You might try reading some of Joe Bageant's columns, if you haven't yet, g.
Posted by ms_xeno | June 27, 2006 11:28 AM
Posted on June 27, 2006 11:28
So I attended the Maryland Green Party's state convention earlier this month and they invited Gar Alperovitz to be their keynote speaker. He talked about his book America Beyond Capitalism, which touches on many of the things that Gluelicker mentioned above (i.e. "a FUCKING HUGE TRANSFER TAX ON CAPITAL OWNERSHIP and stealth movement toward WORKER-COMMUNITY OWNERSHIP (and CONTROL!))."
Anyway, I bought his book and started to read it and I have been really impressed. Some thoughtful progressive candidate should probably invite (or beg) Alperovitz to write his or her economic platform...
Posted by Tim D | June 27, 2006 2:35 PM
Posted on June 27, 2006 14:35
Ms. X,
Thanks, I have read the inimitable Joe Baegent, and now that you mention it, he's precisely the sort of cadre I had in mind... but there'd have to be a thousand, ten thousand Joe Baegents (each peculiarly unique of course, reflecting their specific milieu), all tied together into some coherent apparatus, for the train to leave the station.

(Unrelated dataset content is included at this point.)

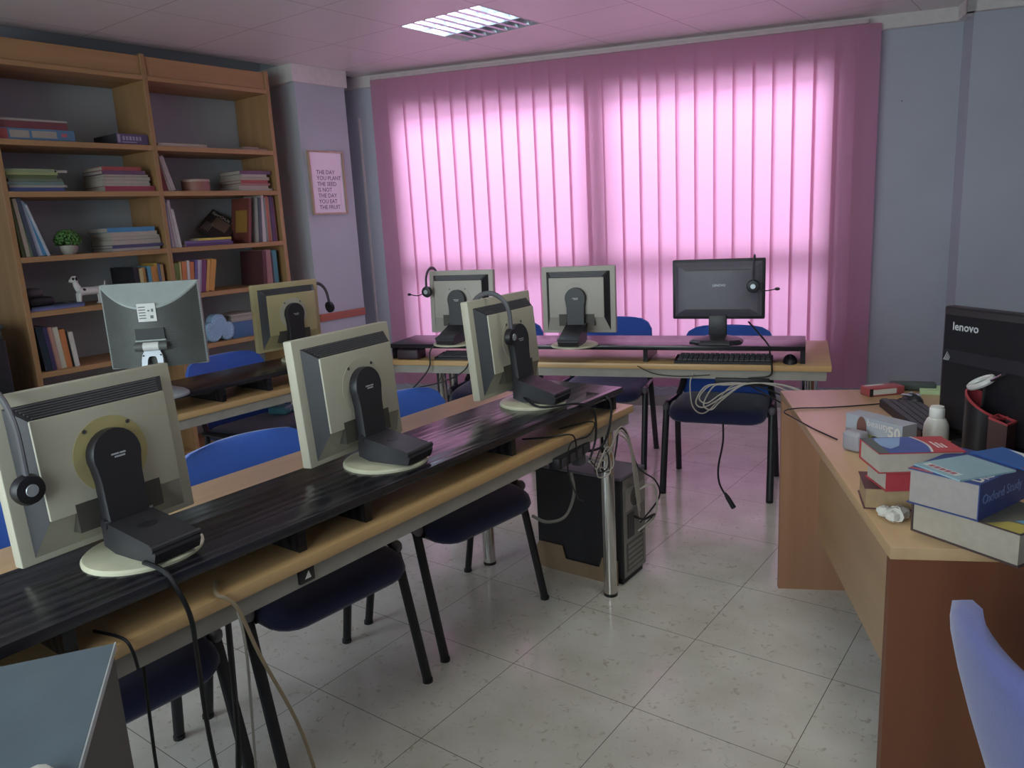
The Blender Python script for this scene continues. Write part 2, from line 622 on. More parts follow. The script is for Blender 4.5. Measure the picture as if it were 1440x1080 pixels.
# ------------------------------------------------------------------ ceiling light
lt = thing('ceiling_light', 'square recessed ceiling light with mirrored louvres', 'light', ((LX0+LX1)/2, (LY0+LY1)/2, CEIL))
MIRR = mat('louvre_aluminium', '#d5dbe0', .3, .85, .02)
g = G()
h = .3
for a0, a1, b0, b1 in ((-h, h, -h, -h+.006), (-h, h, h-.006, h), (-h, -h+.006, -h, h), (h-.006, h, -h, h)):
    g.box(a0, a1, b0, b1, .0, .1)
g.box(-h, h, -h, h, .1, .105)
obj('housing', g, WHITE_PAINT, lt, None)
for k in range(3):
    y0 = -.294 + k * .196; y1 = y0 + .196
    g = G()
    for yy, sg in ((y0, 1), (y1, -1)):
        pr = [(yy + sg * (.05 * (t ** 2)), .002 + .07 * t) for t in (0, .25, .5, .75, 1)]
        g.rings([[(x, y, z) for y, z in pr] for x in (-.294, .294)], close=False, cap=False)
    rf = obj('reflector', g, MIRR, lt)
    for j in range(1, 7):
        x = -.294 + j * .588 / 7
        g = G()
        g.poly([(x-.014, y0+.004, .004), (x+.014, y0+.004, .004), (x+.002, y0+.03, .05), (x-.002, y0+.03, .05),
                (x-.014, y1-.004, .004), (x+.014, y1-.004, .004), (x+.002, y1-.03, .05), (x-.002, y1-.03, .05)],
               [(0, 3, 7, 4), (1, 5, 6, 2), (0, 4, 5, 1), (3, 2, 6, 7), (0, 1, 2, 3), (4, 7, 6, 5)])
        obj('louvre_blade', g, MIRR, lt, None)
    g = G(); g.cyl((-.285, (y0+y1)/2, .075), (.285, (y0+y1)/2, .075), .013, 12)
    tm, nt, b = new_mat('fluorescent_tube_%s' % ('lit' if k < 2 else 'unlit'))
    b.inputs['Base Color'].default_value = lin('#e8eef2')
    if k < 2:
        b.inputs['Emission Color'].default_value = lin('#cfe9ff')
        b.inputs['Emission Strength'].default_value = TUBE = 26
    obj('tube', g, tm, lt)

fill_lamp = thing('ceiling_light', 'added flat square fill lamp, out of view above the aisle between tables and desk', 'light', (-.69, 2.07, CEIL))  # unseen lamp, added to brighten the floor and monitor backs
g = G()
for a0, a1, b0, b1 in ((-.3, .3, -.3, -.28), (-.3, .3, .28, .3), (-.3, -.28, -.28, .28), (.28, .3, -.28, .28)):
    g.box(a0, a1, b0, b1, -.03, 0)
obj('fill_lamp_frame', g, WHITE_PAINT, fill_lamp, None)
tm, nt, b = new_mat('fill_lamp_diffuser')
b.inputs['Base Color'].default_value = lin('#e8eee9')
b.inputs['Emission Color'].default_value = lin('#eef3ea'); b.inputs['Emission Strength'].default_value = 5.5
g = G(); g.box(-.28, .28, -.28, .28, -.025, -.018)
obj('diffuser', g, tm, fill_lamp, None)

# ------------------------------------------------------------------ poster
po = thing('framed_poster', 'wooden framed quote poster on the pale pier beside the bookcase', 'picture', (-4.62, 3.955, 1.79))
g = G()
w, h = .165, .228
b = .012
for y0, y1, z0, z1 in ((-w, w, h-b, h), (-w, w, -h, -h+b), (-w, -w+b, -h+b, h-b), (w-b, w, -h+b, h-b)):
    g.box(.0, .024, y0, y1, z0, z1)
obj('picture_frame', g, wood('pale_frame_wood', '#a98e78', '#bca28a', 'Z', .4), po, None)
g = G(); g.box(.004, .012, -w+b, w-b, -h+b, h-b)
pm = mat('poster_paper', '#d8d2d8', .12, var=.02, coat=.9)
pr = obj('print', g, pm, po, None)
INK = mat('poster_ink', '#55505c', .3)
text('THE DAY\nYOU PLANT\nTHE SEED\nIS NOT\nTHE DAY\nYOU EAT\nTHE FRUIT', .042, INK, pr,
     frame((.0123, -.10, .062), (0, 1, 0), (0, 0, 1)), bold=.0004)

# ------------------------------------------------------------------ tables
def make_table(name, label, L, loc, rz, legs, rail=True, group='computer tables', dep=.70):
    t = thing(name, label, 'table', (loc[0], loc[1], 0), rz, group)
    d = dep / 2
    g = G(); g.box(-d, d, -L/2, L/2, .717, .745, .004)
    obj('tabletop', g, BEECH, t)
    g = G()
    q = .012
    g.box(d-q-.02, d-q, -L/2+.02, L/2-.02, .675, .717); g.box(-d+q, -d+q+.02, -L/2+.02, L/2-.02, .675, .717)
    g.box(-d+q+.02, d-q-.02, -L/2+.02, -L/2+.04, .675, .717); g.box(-d+q+.02, d-q-.02, L/2-.04, L/2-.02, .675, .717)
    obj('apron', g, RAILM, t, None)
    for x, y in legs:
        g = G(); g.lathe([(.026, .012), (.026, .70)], 20, (x, y, 0)); lg = obj('leg', g, CHROME, t)
        g = G(); g.lathe([(.027, 0), (.027, .012)], 20, (x, y, 0)); obj('leg_foot', g, SHELLB, lg)
    return t
def make_riser(label, L, loc, rz, sup, dep=.31, z=.745, group='black monitor risers'):
    t = thing('monitor_riser', label, 'shelf', (loc[0], loc[1], z), rz, group)
    d = dep / 2
    H = .085
    g = G(); g.box(-d, d, -L/2, L/2, H-.022, H, .002)
    obj('riser_top', g, BLACKW, t)
    for y in sup:
        g = G(); g.box(-d+.02, d-.03, y-.011, y+.011, 0, H-.022)
        obj('riser_support', g, BLACKW, t, None)
    return t
# T1 front row
L1 = 2.86
make_table('computer_table', 'long beech computer table nearest the camera, three pale monitors on its riser', L1, (-1.69, 2.52 - L1/2), 0,
           [(.29, L1/2-.107), (-.297, L1/2-.124), (.29, -L1/2+.12), (-.29, -L1/2+.12)])
c1 = (.17 + 2.44) / 2; l1 = 2.44 - .17
make_riser('black wood-grain riser shelf on the nearest computer table', l1, (-1.495, c1), 0,
           [-l1/2+.03, .5-c1, 1.0-c1, 1.2-c1, 1.8-c1, l1/2-.011])
# T2 by the bookcase
L2 = 2.0; y2 = 1.75
make_table('computer_table', 'beech computer table in front of the bookcase', L2, (-3.29, y2), 0,
           [(.29, L2/2-.12), (-.29, L2/2-.12), (.29, -L2/2+.12), (-.29, -L2/2+.12)])
make_riser('dark riser shelf on the table before the bookcase', 1.75, (-3.09, 1.75), 0, [-.85, -.28, .1, .34, .85])
# T3 under the blinds
A3 = R(16.2); rz3 = A3 - PI/2
d3 = Vector((math.cos(A3), math.sin(A3), 0)); n3 = Vector((math.sin(A3), -math.cos(A3), 0))   # n3 faces the room
RF = Vector((-.88, 3.497, 0))
L3 = 2.24
def p3(along, depth, z=0):
    """along: metres left of the right front corner; depth: metres towards the window"""
    p = RF - d3*along - n3*depth
    return Vector((p.x, p.y, z))
cc = p3(L3/2, .35)
make_table('computer_table', 'beech computer table standing along the pink blinds', L3, cc, rz3,
           [(.28, L3/2-.08), (-.29, L3/2-.1), (.28, -L3/2+.30), (-.29, -L3/2+.1)])
l3 = 2.1
cc = p3(.11 + l3/2, .165)
make_riser('dark riser shelf on the table along the pink blinds', l3, cc, rz3, [l3/2-.011, .33, -.36, -l3/2+.011])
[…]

Posted by gluelicker | June 27, 2006 3:52 PM
Posted on June 27, 2006 15:52
Well, glue. You've gotta' start somewhere. Sometimes his blase' attitudes about gender and racial issues make me want to scream. I can live with it, though.
A major stumbling block, but also a potential unification point between Bageant's crowd and mine would be that each side has countless people feeding at the myth-trough of infinite class mobility. Each has us buying ourselves stuff to hide from the truth of our doomed lot if things keep on as they are. I have no idea how to drag anyone away from the trough without rendering them either suicidal or homicidal, however.
I promise fresh bread (not cake) to the first person here who does figure it out, however.